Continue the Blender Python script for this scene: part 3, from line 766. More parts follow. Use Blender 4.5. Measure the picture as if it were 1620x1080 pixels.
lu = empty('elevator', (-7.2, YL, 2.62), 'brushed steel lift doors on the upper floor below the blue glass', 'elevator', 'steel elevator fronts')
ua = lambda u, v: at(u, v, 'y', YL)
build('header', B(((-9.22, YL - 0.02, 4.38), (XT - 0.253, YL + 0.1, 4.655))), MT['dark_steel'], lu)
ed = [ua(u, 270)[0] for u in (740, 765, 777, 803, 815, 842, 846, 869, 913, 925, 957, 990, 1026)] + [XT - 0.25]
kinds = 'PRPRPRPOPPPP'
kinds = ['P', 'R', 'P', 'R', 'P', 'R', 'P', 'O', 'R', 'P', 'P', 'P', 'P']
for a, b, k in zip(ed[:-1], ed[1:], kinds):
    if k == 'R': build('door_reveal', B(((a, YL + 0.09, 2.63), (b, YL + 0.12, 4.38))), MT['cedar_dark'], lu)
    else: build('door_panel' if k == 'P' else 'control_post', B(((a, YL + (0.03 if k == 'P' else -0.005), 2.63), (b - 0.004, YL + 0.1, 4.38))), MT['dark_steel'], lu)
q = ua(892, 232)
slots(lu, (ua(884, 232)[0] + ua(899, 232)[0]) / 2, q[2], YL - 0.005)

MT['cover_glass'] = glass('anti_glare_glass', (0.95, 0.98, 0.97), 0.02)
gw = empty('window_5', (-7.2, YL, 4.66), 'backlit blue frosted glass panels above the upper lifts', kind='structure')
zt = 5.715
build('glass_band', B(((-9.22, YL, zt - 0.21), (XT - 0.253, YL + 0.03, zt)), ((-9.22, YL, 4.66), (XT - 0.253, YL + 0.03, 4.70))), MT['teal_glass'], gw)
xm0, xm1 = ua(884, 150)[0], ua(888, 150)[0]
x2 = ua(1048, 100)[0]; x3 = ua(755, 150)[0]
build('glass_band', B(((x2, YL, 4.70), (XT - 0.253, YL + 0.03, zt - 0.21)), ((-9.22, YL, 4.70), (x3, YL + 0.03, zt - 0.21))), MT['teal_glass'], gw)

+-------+

Output the listing above without altering a single character.

• Problem solution:
Continue the Blender Python script for this scene: part 3, from line 766. More parts follow. Use Blender 4.5. Measure the picture as if it were 1620x1080 pixels.
lu = empty('elevator', (-7.2, YL, 2.62), 'brushed steel lift doors on the upper floor below the blue glass', 'elevator', 'steel elevator fronts')
ua = lambda u, v: at(u, v, 'y', YL)
build('header', B(((-9.22, YL - 0.02, 4.38), (XT - 0.253, YL + 0.1, 4.655))), MT['dark_steel'], lu)
ed = [ua(u, 270)[0] for u in (740, 765, 777, 803, 815, 842, 846, 869, 913, 925, 957, 990, 1026)] + [XT - 0.25]
kinds = 'PRPRPRPOPPPP'
kinds = ['P', 'R', 'P', 'R', 'P', 'R', 'P', 'O', 'R', 'P', 'P', 'P', 'P']
for a, b, k in zip(ed[:-1], ed[1:], kinds):
    if k == 'R': build('door_reveal', B(((a, YL + 0.09, 2.63), (b, YL + 0.12, 4.38))), MT['cedar_dark'], lu)
    else: build('door_panel' if k == 'P' else 'control_post', B(((a, YL + (0.03 if k == 'P' else -0.005), 2.63), (b - 0.004, YL + 0.1, 4.38))), MT['dark_steel'], lu)
q = ua(892, 232)
slots(lu, (ua(884, 232)[0] + ua(899, 232)[0]) / 2, q[2], YL - 0.005)

MT['cover_glass'] = glass('anti_glare_glass', (0.95, 0.98, 0.97), 0.02)
gw = empty('window_5', (-7.2, YL, 4.66), 'backlit blue frosted glass panels above the upper lifts', kind='structure')
zt = 5.715
build('glass_band', B(((-9.22, YL, zt - 0.21), (XT - 0.253, YL + 0.03, zt)), ((-9.22, YL, 4.66), (XT - 0.253, YL + 0.03, 4.70))), MT['teal_glass'], gw)
xm0, xm1 = ua(884, 150)[0], ua(888, 150)[0]
x2 = ua(1048, 100)[0]; x3 = ua(755, 150)[0]
build('glass_band', B(((x2, YL, 4.70), (XT - 0.253, YL + 0.03, zt - 0.21)), ((-9.22, YL, 4.70), (x3, YL + 0.03, zt - 0.21))), MT['teal_glass'], gw)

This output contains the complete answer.